Collected data:
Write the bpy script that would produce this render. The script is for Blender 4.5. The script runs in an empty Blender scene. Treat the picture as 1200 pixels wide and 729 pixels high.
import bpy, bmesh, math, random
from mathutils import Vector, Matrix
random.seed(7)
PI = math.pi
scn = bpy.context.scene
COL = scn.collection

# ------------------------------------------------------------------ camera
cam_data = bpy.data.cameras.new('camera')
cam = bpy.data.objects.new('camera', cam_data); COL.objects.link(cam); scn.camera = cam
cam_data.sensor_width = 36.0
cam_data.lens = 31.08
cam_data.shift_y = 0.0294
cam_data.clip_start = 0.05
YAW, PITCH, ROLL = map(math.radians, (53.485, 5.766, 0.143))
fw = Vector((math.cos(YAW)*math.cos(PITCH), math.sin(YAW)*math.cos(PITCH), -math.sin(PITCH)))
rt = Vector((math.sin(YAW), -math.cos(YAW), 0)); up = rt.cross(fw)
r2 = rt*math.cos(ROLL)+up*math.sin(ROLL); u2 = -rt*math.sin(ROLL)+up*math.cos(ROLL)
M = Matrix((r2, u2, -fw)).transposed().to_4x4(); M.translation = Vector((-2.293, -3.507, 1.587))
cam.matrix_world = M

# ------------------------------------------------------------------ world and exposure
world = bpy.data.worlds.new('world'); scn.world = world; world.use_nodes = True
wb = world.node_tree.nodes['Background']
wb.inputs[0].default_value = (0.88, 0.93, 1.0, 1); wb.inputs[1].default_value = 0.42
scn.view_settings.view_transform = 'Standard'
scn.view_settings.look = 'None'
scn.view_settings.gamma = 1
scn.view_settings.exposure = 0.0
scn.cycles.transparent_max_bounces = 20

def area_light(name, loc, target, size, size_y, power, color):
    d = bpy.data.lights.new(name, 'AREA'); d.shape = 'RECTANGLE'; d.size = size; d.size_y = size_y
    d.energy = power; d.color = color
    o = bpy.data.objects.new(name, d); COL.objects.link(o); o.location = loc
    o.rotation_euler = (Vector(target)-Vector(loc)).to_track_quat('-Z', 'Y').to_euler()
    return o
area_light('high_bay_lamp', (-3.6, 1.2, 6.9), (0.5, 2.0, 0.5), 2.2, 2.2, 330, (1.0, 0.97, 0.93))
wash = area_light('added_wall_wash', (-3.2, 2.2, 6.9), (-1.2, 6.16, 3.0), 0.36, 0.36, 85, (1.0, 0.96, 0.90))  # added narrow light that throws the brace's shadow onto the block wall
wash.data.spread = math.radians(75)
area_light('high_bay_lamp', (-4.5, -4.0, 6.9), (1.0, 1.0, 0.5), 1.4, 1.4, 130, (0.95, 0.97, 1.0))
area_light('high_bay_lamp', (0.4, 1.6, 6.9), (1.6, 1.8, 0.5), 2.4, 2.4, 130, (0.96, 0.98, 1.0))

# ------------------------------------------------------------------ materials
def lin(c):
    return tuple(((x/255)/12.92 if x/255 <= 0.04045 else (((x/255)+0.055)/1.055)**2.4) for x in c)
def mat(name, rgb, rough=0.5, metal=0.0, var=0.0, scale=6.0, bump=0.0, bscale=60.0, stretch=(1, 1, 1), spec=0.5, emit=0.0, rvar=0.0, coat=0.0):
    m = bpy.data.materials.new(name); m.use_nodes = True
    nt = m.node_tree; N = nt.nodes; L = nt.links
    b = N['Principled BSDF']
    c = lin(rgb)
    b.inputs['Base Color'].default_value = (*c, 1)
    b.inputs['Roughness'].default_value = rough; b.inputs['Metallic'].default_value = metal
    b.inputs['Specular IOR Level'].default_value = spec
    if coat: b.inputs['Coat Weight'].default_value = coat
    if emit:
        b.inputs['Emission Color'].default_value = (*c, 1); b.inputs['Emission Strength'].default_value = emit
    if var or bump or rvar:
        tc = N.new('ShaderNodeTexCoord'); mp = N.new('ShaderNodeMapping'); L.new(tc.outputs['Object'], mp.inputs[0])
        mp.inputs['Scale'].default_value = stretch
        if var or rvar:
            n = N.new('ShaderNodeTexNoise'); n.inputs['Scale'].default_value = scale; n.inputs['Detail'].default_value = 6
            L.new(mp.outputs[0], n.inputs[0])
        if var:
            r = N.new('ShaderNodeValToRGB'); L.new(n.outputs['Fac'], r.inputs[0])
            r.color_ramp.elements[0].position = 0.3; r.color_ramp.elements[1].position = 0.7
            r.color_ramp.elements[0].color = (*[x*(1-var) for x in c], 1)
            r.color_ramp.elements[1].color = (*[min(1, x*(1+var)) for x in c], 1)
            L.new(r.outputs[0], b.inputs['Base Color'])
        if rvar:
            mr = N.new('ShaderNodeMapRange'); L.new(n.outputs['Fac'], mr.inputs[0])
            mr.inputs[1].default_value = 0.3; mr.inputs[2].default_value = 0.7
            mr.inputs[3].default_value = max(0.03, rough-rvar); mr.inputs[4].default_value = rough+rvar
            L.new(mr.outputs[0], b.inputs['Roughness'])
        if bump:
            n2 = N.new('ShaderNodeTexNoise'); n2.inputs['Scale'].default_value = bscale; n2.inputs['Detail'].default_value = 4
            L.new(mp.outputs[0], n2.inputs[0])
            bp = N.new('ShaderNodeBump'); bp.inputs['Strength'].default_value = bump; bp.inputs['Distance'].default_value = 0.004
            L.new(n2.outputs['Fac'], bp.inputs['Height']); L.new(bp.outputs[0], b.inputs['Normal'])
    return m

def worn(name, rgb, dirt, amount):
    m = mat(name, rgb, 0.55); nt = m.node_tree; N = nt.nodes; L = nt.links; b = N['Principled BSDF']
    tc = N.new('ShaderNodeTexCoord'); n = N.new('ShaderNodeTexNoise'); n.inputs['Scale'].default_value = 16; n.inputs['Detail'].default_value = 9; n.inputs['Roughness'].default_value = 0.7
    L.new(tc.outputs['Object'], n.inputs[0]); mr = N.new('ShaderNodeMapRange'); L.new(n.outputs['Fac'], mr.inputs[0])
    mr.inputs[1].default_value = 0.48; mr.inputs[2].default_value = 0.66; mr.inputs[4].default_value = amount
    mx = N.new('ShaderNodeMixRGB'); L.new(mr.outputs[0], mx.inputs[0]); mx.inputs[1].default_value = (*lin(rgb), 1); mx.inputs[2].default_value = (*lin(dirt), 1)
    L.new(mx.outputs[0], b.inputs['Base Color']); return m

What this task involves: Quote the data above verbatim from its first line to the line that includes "scn.cycles.transparent_max_bounces = 20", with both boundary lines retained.

Complete answer:
Write the bpy script that would produce this render. The script is for Blender 4.5. The script runs in an empty Blender scene. Treat the picture as 1200 pixels wide and 729 pixels high.
import bpy, bmesh, math, random
from mathutils import Vector, Matrix
random.seed(7)
PI = math.pi
scn = bpy.context.scene
COL = scn.collection

# ------------------------------------------------------------------ camera
cam_data = bpy.data.cameras.new('camera')
cam = bpy.data.objects.new('camera', cam_data); COL.objects.link(cam); scn.camera = cam
cam_data.sensor_width = 36.0
cam_data.lens = 31.08
cam_data.shift_y = 0.0294
cam_data.clip_start = 0.05
YAW, PITCH, ROLL = map(math.radians, (53.485, 5.766, 0.143))
fw = Vector((math.cos(YAW)*math.cos(PITCH), math.sin(YAW)*math.cos(PITCH), -math.sin(PITCH)))
rt = Vector((math.sin(YAW), -math.cos(YAW), 0)); up = rt.cross(fw)
r2 = rt*math.cos(ROLL)+up*math.sin(ROLL); u2 = -rt*math.sin(ROLL)+up*math.cos(ROLL)
M = Matrix((r2, u2, -fw)).transposed().to_4x4(); M.translation = Vector((-2.293, -3.507, 1.587))
cam.matrix_world = M

# ------------------------------------------------------------------ world and exposure
world = bpy.data.worlds.new('world'); scn.world = world; world.use_nodes = True
wb = world.node_tree.nodes['Background']
wb.inputs[0].default_value = (0.88, 0.93, 1.0, 1); wb.inputs[1].default_value = 0.42
scn.view_settings.view_transform = 'Standard'
scn.view_settings.look = 'None'
scn.view_settings.gamma = 1
scn.view_settings.exposure = 0.0
scn.cycles.transparent_max_bounces = 20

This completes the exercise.